Angleton’s suspicion, fueled by Golitsin, that the CIA was deeply penetrated led him on a destructive mole hunt for more than a decade that paralyzed the agency’s Soviet operations and destroyed the careers of many loyal CIA officers. Finally, in 1974, Angleton was fired by CIA director William E. Colby.

In the FBI, the frustrating search for
UNSUB DICK
went on for years, but was never resolved. “We never found him,” a former FBI official admitted. “Some people think they figured out who he was, but he is dead.” In the files of the FBI, however,
UNSUB DICK
is still an open case.

The bureau fared only slightly better in another episode. Several years ago, the FBI closed in on a suspected mole, and again the entire affair was handled quietly and out of public view. A former FBI counterintelligence official recalled how the case had involved stolen documents and a phone booth in suburban Maryland.

“We got a package addressed to Hoover or the bureau saying, in stilted English, that a bureau agent was selling documents and would be at a phone booth in Rockville at a certain time. Inside the package there were a couple of surveillance reports from the Washington field office. We checked and found they were missing from the files.

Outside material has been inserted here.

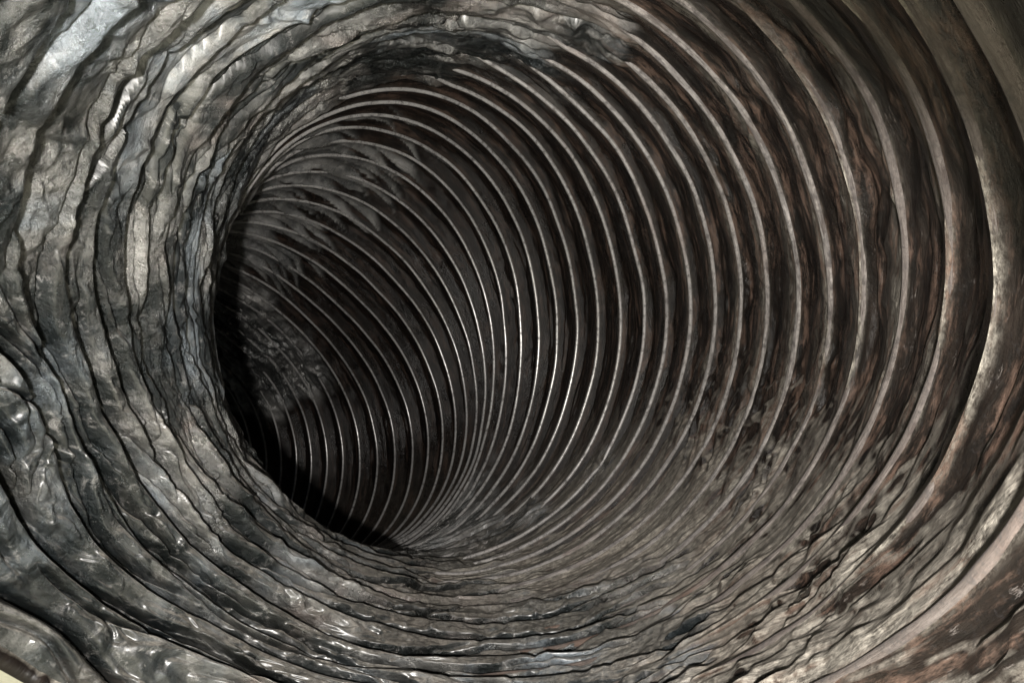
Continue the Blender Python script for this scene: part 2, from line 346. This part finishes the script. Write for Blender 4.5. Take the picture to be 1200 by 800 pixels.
def film_material():
    t = NT('dusty_black_film')
    att = lambda n: t.n('ShaderNodeAttribute', attribute_name=n).outputs
    wrap = att('wrap')['Vector']; slack = att('slack')['Fac']; ridge = att('ridge')['Fac']; dust_and_light = att('dust_and_light')['Fac']
    obj = t.n('ShaderNodeTexCoord').outputs['Object']
    geo = t.n('ShaderNodeNewGeometry')
    up = t.n('ShaderNodeSeparateXYZ'); t.l(geo.outputs['Normal'], up.inputs[0])
    grit = t.noise(obj, 900, 4, 0.8)
    fine = t.noise(obj, 420, 6, 0.8)
    blot = t.noise(obj, 34, 6, 0.7, 0.6)
    big = t.noise(obj, 13, 4, 0.6, 0.4)
    strk = t.noise(wrap, 3.0, 6, 0.75, 0.2, (2.2, 2.2, 26))
    hot = t.noise(wrap, 2.3, 6, 0.75, 0.15, (1.3, 1.3, 17.0))
    strk2 = t.noise(wrap, 14.0, 6, 0.8, 0.1, (2.0, 2.0, 22))
    rusty = t.noise(wrap, 1.6, 4, 0.6, 0.3, (1.6, 1.6, 4.0))
    upf = t.ramp(up.outputs['Z'], 0.18, 0.62)
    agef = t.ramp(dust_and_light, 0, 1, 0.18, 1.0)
    slk = t.ramp(slack, 0, 1, 0.0, 1.0)
    # dust: thick on what faces up, thin and streaky on the rest, worn bright over the wires
    upf = t.math('MULTIPLY', upf, t.ramp(slack, 0, 1, 1.0, 0.85))
    d1 = t.math('MULTIPLY', upf, t.ramp(blot, 0.34, 0.58, 0.6, 1.0))
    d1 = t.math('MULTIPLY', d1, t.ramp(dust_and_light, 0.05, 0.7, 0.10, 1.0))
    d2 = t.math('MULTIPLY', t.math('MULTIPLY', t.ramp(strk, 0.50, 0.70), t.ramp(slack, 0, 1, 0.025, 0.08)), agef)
    d3 = t.math('MULTIPLY', t.math('MULTIPLY', t.math('MULTIPLY', ridge, t.ramp(strk2, 0.34, 0.56, 0.05, 0.85)), t.ramp(hot, 0.44, 0.56, 1.0, 0.35)), agef)
    dust = t.math('ADD', t.math('ADD', d1, d2), d3, True)
    dust = t.math('MULTIPLY', dust, t.ramp(fine, 0.40, 0.58, 0.42, 1.0), True)
    basec = t.mix(t.ramp(strk, 0.35, 0.65), (0.003, 0.0026, 0.0024, 1), (0.0085, 0.0060, 0.0048, 1))
    tone = att('tone')['Fac']
    rub_and_light = t.math('ADD', t.ramp(blot, 0.40, 0.66, -0.10, 0.45), t.math('MULTIPLY', tone, 0.50), True)
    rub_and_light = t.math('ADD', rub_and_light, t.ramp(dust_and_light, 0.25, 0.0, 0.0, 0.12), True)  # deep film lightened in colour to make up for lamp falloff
    greyc = t.mix(rub_and_light, (0.012, 0.015, 0.015, 1), (0.36, 0.355, 0.345, 1))
    tn = t.noise(obj, 17, 4, 0.6, 0.8)
    tint = t.mix(t.ramp(tn, 0.38, 0.50), (0.82, 0.95, 1.08, 1), (1.0, 1.0, 0.98, 1))
    tint = t.mix(t.ramp(tn, 0.56, 0.66), tint, (1.08, 0.94, 0.88, 1))
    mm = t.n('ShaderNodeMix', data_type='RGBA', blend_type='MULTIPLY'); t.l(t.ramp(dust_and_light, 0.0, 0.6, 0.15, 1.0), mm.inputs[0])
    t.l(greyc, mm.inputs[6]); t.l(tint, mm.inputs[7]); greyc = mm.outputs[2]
    basec = t.mix(slk, basec, greyc)
    rf = t.math('MULTIPLY', t.ramp(hot, 0.475, 0.58), t.ramp(strk, 0.45, 0.58, 0.0, 0.85))
    rf = t.math('ADD', rf, t.math('MULTIPLY', ridge, t.ramp(hot, 0.47, 0.57, 0.0, 0.6)), True)
    rf = t.math('MULTIPLY', t.math('MULTIPLY', rf, t.ramp(dust_and_light, 0, 1, 0.35, 0.85)), t.ramp(slack, 0, 1, 1.0, 0.08))
    basec = t.mix(rf, basec, (0.072, 0.047, 0.036, 1))
    dcol = t.mix(t.ramp(strk2, 0.4, 0.6), (0.16, 0.147, 0.126, 1), (0.35, 0.325, 0.280, 1))
    dcol = t.mix(t.ramp(rusty, 0.5, 0.7, 0, 0.18), dcol, (0.22, 0.15, 0.115, 1))
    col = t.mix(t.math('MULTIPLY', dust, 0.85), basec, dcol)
    # dark grit and a few pale grains
    col = t.mix(t.ramp(grit, 0.56, 0.66, 0, 0.55), col, (0.010, 0.009, 0.009, 1))
    pale = t.math('MULTIPLY', t.ramp(grit, 0.22, 0.16, 0, 0.7), t.ramp(dust_and_light, 0, 1, 0.1, 1.0))
    col = t.mix(pale, col, (0.40, 0.37, 0.33, 1))
    thin = t.noise(wrap, 15.0, 5, 0.8, 0.2, (1.0, 1.0, 13.0))
    flk = t.math('MULTIPLY', t.ramp(thin, 0.61, 0.70, 0.0, 0.40), t.ramp(slack, 0, 0.6, 1.0, 0.0))
    flk = t.math('MULTIPLY', flk, t.ramp(dust_and_light, 0, 1, 0.35, 1.0))
    col = t.mix(flk, col, (0.15, 0.135, 0.125, 1))
    mott = t.noise(obj, 170, 6, 0.8, 0.5)
    mk = t.math('MULTIPLY', t.ramp(mott, 0.55, 0.68, 0.0, 0.6), t.math('MULTIPLY', slk, t.ramp(big, 0.38, 0.60, 0.25, 1.0)))
    col = t.mix(mk, col, (0.42, 0.41, 0.40, 1))
    dk = t.math('MULTIPLY', t.math('MULTIPLY', t.ramp(mott, 0.46, 0.36, 0.0, 0.6), slk), dust_and_light)
    col = t.mix(dk, col, (0.016, 0.017, 0.017, 1))
    t.l(col, t.b.inputs['Base Color'])
    rg = t.math('ADD', t.ramp(fine, 0.3, 0.7, 0.24, 0.36), t.math('MULTIPLY', dust, 0.5), True)
    rg = t.math('ADD', rg, t.ramp(big, 0.38, 0.62, -0.11, 0.10), True)
    t.l(rg, t.b.inputs['Roughness'])
    t.l(t.math('MULTIPLY', t.ramp(slack, 0.5, 1.0, 0.0, 0.72), t.math('SUBTRACT', 1.0, dust)), t.b.inputs['Metallic'])
    t.l(t.ramp(slack, 0, 1, 0.20, 0.6), t.b.inputs['Specular IOR Level'])
    hs = t.math('MULTIPLY', t.math('ADD', t.math('MULTIPLY', strk2, 0.8), t.math('MULTIPLY', strk, 0.9)), t.ramp(slack, 0, 1, 1.0, 0.35))
    hi = t.math('ADD', t.math('MULTIPLY', t.noise(obj, 75, 4, 0.6, 0.8), 1.1), t.math('MULTIPLY', fine, 0.45))
    h = t.math('ADD', hs, t.math('MULTIPLY', hi, t.ramp(slack, 0, 1, 0.30, 1.0)))
    h = t.math('ADD', h, t.math('MULTIPLY', t.math('MULTIPLY', fine, dust), 0.5))
    bp = t.n('ShaderNodeBump'); bp.inputs['Distance'].default_value = 0.0014
    t.l(t.ramp(slack, 0, 1, 0.45, 1.0), bp.inputs['Strength'])
    cw = t.math('MULTIPLY', t.ramp(slack, 0.4, 1, 0.0, 0.48), t.math('MULTIPLY', t.math('SUBTRACT', 1.0, dust), t.ramp(big, 0.40, 0.58, 0.15, 1.0)))
    t.l(cw, t.b.inputs['Coat Weight']); t.l(t.ramp(fine, 0.35, 0.65, 0.22, 0.42), t.b.inputs['Coat Roughness']); t.b.inputs['Coat IOR'].default_value = 1.7
    t.l(h, bp.inputs['Height']); t.l(bp.outputs[0], t.b.inputs['Normal'])
    return t.m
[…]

“We figured the Soviets were feeding him back; they thought he was a dangle. But he wasn’t. Sullivan had Baltimore run the case since the agent was in WFO [the Washington field office].” Sullivan was William C. Sullivan, then the FBI’s assistant director for intelligence. Because the suspect had to be someone working in the Washington field office, he asked the FBI field office in Baltimore to take over, to avoid the awkward possibility that one of the agents assigned to surveillance of the phone booth might be the mole.